Sin embargo, el vulgo en lugar de darle crédito a una respuesta científica prefería mejor razonamientos más fantasiosos o sobrenaturales con la finalidad de satisfacer su insaciable morbosidad con sucesos de naturalaza cautivadora.
Estimado amigo, si el miedo no te gana y quieres probar la veracidad de este relato, aprovecha algún espacio de tu tiempo y agazápate en cualquier rincón de aquella vía, te aconsejo la esquina de la tienda Las quince letras, y espera la oportunidad para testificar la llegada de esa lucecita noctámbula y enigmática, preferentemente después de una lluvia, y la podrás observar en toda su plenitud; sí, a esa radiante llamita que posee el don de la ubicuidad, es decir, de estar al mismo tiempo en dos lugares distintos. Acércate y pregúntale, ahora sí, la verdadera causa de su empecinada permanencia en ese lugar, de ese tramo de vía de inolvidables recuerdos de la infancia de este nostálgico amante de los sucesos del ayer.
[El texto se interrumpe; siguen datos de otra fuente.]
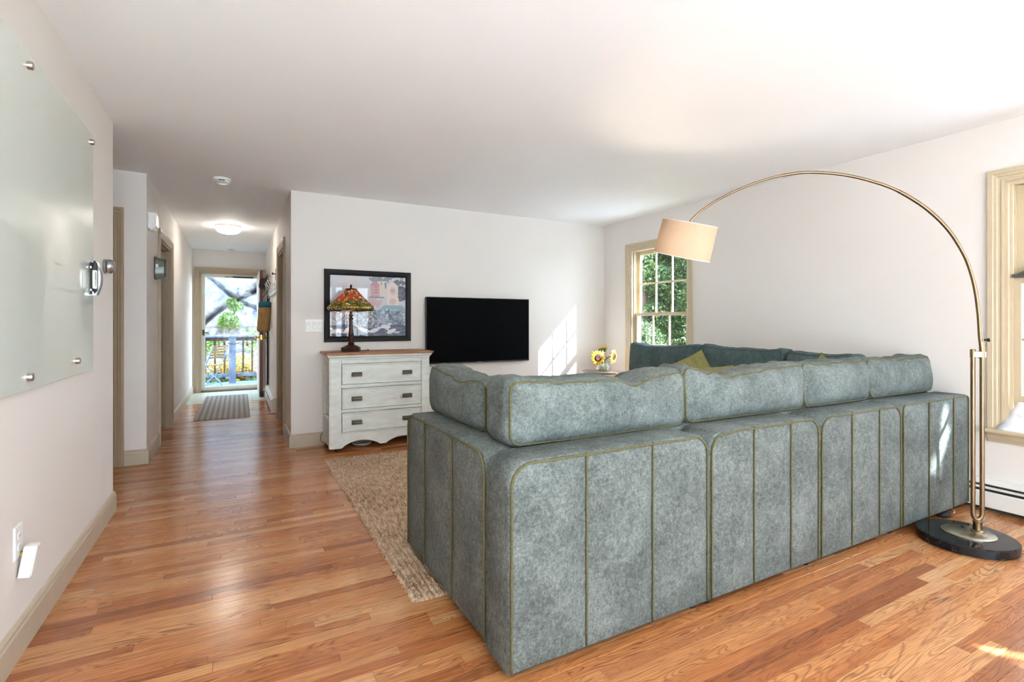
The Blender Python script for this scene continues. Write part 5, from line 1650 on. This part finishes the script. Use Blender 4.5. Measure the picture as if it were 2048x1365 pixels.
# baseboard heaters
def heater(name, label, t3, a0, a1, h_=0.19, d_=0.065):
    r_ = thing(name, label, 'heater', t3((a0 + a1) / 2, 0, 0))
    def pp(nm, poly, m):
        bm = B(); prism(bm, poly, lambda a, b, d: t3(d, b, a), a0, a1); return obj(nm, bm, m, r_)
    pp('back_panel', [(0, 0.0), (0.006, 0.0), (0.006, h_), (0, h_)], M_WMETAL)
    pp('hood', [(0.006, h_), (0.03, h_), (d_ * .93, h_ - 0.022), (d_ * .93, h_ - 0.028), (0.03, h_ - 0.006), (0.006, h_ - 0.006)], M_WMETAL)
    pp('front_cover', [(d_ - 0.004, 0.03), (d_, 0.03), (d_, h_ - 0.078), (d_ - 0.004, h_ - 0.072)], M_WMETAL)
    pp('damper', [(d_ * .80, h_ - 0.052), (d_ * .95, h_ - 0.056), (d_ * .95, h_ - 0.047), (d_ * .80, h_ - 0.043)], M_WMETAL)
    pp('fin_element', [(0.012, 0.05), (d_ - 0.03, 0.05), (d_ - 0.03, 0.11), (0.012, 0.11)], M_DARK)
    pp('shade_sheet', [(d_ - 0.026, 0.012), (d_ - 0.018, 0.012), (d_ - 0.018, h_ - 0.03), (d_ - 0.026, h_ - 0.03)], M_DARK)  # dark sheet standing in for the shade inside the slots
    for a, b in ((a0 - 0.004, a0 + 0.03), (a1 - 0.03, a1 + 0.004)):
        bm = B(); prism(bm, [(0, 0.008), (d_ + 0.002, 0.008), (d_ + 0.002, h_ - 0.05), (d_ * .95, h_ - 0.02), (0.03, h_ + 0.002), (0, h_ + 0.002)], lambda p, q, d: t3(d, q, p), a, b)
        obj('end_cap', bm, M_WMETAL, r_)
    return r_
heater('baseboard_heater', 'white baseboard heater under the window beside the lamp', to3x(XR, -1), -2.4, 3.4, 0.20, 0.068)
heater('baseboard_heater', 'white baseboard heater on the hallway right wall', to3x(HX1, -1), 7.26, 8.9, 0.20, 0.066)

# ------------------------------------------------------------------ things at window two
bm = B()
poly = [(XR - 0.012, 0), (XR + 0.05, 0), (XR + 0.05, 0.05)]
wb = thing('window_speaker', 'dark grey rounded box standing on the raised window sash', 'speaker', (XR + 0.02, 0.9, 1.462))
zs0 = 1.4615
poly = [(1.262, zs0)]
for k in range(9):
    a = PI / 2 * k / 8
    poly.append((1.262 - 0.10 * math.sin(a) * 1.0, zs0 + 0.012 + 0.05 * math.sin(a * .9) ** 1.0)) if k else poly.append((1.262, zs0 + 0.02))
poly += [(0.75, zs0 + 0.066), (0.75, zs0)]
prism(bm, poly, lambda a, b, d: Vector((XR + d, a, b)), 0.018, 0.074)
obj('shell', bm, plain('dark_grey_plastic', srgb(84, 86, 82), 0.35), wb, True, angle=30)
bx('front_grille', M_BLACK, wb, XR + 0.016, XR + 0.019, 0.76, 1.17, zs0 + 0.006, zs0 + 0.05)
# crumpled white sheet filling the gap below the raised sash
def sheet_fn(u, v):
    y_ = 1.268 - 0.84 * u
    z_ = WZ0 + 0.002 + 0.175 * v
    n1 = noise.noise(Vector((y_ * 9, z_ * 14, 2.0))); n2 = noise.noise(Vector((y_ * 26 + 4, z_ * 30, 7.0)))
    x = XR + 0.036 - 0.075 * (1 - v) ** 1.4 + 0.020 * n1 + 0.009 * n2
    y2 = y_ + (0.05 * (1 - v) if u < 0.001 else 0) - 0.03 * v * (1 - u) + 0.012 * noise.noise(Vector((z_ * 20, u, 3))) * (1 if u < .1 else 0)
    return Vector((x, y2, z_ + 0.012 * n1 * v))
sh = thing('crumpled_sheet', 'crumpled white sheet stuffed under the raised window sash', 'sheet', (XR, 0.85, WZ0))
g_ = grid_mesh('sheet', 70, 20, sheet_fn, plain('white_thin_cloth', srgb(236, 234, 240), 0.8, var=0.02), sh)
md = g_.modifiers.new('thick', 'SOLIDIFY'); md.thickness = 0.003; md.offset = -1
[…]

Anímate, la calle 22 reconocerá tu valentía ya que podrás platicar en voz propia a las generaciones actuales y venideras sobre aquellos sucesos misteriosos que mantenían ingenuamente en suspenso a los abuelos. Yo desde niño y actualmente la sigo viendo, aunque ya no me causa asombro, pues ya me he acostumbrado a ella; si, amigo, ya estoy familiarizado con esa luminiscencia coqueta que todavía sobrevive en el corazón de los abuelos, y que persiste en su actitud de seguir exhibiéndose muy oronda en toda la vía antigua por donde transitaba aquel “Tren Brujo,” (se le llamaba así por su horario pasado de la media noche) aquí en Calkiní, mi lucecita que no me deja en paz solamente para recordarme que todavía respiro el aire de la tierra en que nací.